What do you do when a manhole is in the way of your extension? My last two projects have been afflicted with the problem of public sewers running across the property – right in the way of the project.
The answer is simple. You need Sewer Build Over permission granted by Thames Water. If your proposed development comes with in three (3) metres of the pipe then you need permission to build near it. It may sound strange, and you may argue that it’s your property, however if you check the paperwork and title deeds from the sale all will be clear.

Thames Water owns and is required to maintain and have access to the pipes as long as they are connected to their network of sewers. To build over or near their sewers you then require their agreement in writing, which must be passed on when the property is sold. This agreement assures Thames Water that the foundations of the new development does not impact the sewer system. Building Surveyors will ask to see the agreement before they sign off the Completion Certificate. Extra weight from the foundations can cause the sewer to collapse and cause waste water flooding which may cause structural damage to the nearby building. To prevent further damage to sewers and buildings and to reduce disruption to waste water services, the new building may have to be knocked down. Thames Water will not allow you to build a new detached property over a sewer.

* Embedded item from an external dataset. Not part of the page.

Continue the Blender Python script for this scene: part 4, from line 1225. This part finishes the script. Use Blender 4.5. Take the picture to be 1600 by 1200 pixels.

In this case, a sewer diversion (at your cost) is required, but it must be built to Thames Water specifications. These public sewers are in three (3) classes and three (3) different sizes which require different application processes and different fees. Class I is 160mm diameter or smaller, Class II is greater than 160mm, but less than 375mm and Class III is greater than 375mm diameter. For Classes II and III, a CCTV camera survey is required inside the pipe before work can commence. This is to ensure that no repair work is required, and is repeated after to confirm that the works have not damaged the pipe.